**Direction**
Find each line with the string "scene" and report it.

**Dataset content**
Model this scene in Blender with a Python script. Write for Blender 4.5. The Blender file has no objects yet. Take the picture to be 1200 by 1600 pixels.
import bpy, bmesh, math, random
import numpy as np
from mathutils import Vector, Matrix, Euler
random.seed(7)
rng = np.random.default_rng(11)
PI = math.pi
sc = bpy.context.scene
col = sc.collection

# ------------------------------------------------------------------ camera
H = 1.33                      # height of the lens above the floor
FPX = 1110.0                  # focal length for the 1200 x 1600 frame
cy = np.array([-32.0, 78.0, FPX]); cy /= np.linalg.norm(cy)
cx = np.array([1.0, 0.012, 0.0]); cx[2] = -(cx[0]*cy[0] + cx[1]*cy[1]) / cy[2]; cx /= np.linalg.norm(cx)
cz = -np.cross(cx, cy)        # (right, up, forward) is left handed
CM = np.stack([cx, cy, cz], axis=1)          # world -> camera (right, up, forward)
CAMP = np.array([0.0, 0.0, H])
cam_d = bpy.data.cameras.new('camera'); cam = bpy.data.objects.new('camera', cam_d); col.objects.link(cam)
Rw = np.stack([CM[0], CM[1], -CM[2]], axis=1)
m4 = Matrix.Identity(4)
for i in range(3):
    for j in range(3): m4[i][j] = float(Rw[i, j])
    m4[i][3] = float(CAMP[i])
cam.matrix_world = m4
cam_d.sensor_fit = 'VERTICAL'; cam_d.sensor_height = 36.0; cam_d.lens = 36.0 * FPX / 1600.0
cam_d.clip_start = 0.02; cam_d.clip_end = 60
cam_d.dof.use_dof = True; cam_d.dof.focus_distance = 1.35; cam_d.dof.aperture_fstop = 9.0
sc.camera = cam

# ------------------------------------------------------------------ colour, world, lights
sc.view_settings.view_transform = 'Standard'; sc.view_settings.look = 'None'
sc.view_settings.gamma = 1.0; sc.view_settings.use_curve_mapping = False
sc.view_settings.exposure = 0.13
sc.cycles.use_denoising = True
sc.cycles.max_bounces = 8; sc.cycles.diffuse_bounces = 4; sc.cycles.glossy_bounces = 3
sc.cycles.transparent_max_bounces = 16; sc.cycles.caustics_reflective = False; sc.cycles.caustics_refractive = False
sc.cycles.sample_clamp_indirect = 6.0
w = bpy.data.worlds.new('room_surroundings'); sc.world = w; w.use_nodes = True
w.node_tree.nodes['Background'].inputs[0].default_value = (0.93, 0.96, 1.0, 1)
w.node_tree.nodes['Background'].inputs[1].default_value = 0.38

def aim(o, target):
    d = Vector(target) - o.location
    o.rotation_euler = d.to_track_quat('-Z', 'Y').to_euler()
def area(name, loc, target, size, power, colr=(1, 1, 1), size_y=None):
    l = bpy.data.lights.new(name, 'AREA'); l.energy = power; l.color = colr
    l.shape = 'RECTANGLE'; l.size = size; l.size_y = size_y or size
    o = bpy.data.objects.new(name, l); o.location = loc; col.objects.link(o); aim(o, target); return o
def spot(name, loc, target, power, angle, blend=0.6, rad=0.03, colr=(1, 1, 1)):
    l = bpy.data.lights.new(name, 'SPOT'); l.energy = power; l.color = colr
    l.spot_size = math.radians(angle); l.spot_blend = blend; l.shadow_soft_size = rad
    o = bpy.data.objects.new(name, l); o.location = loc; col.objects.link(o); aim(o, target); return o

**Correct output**
Model this scene in Blender with a Python script. Write for Blender 4.5. The Blender file has no objects yet. Take the picture to be 1200 by 1600 pixels.
sc = bpy.context.scene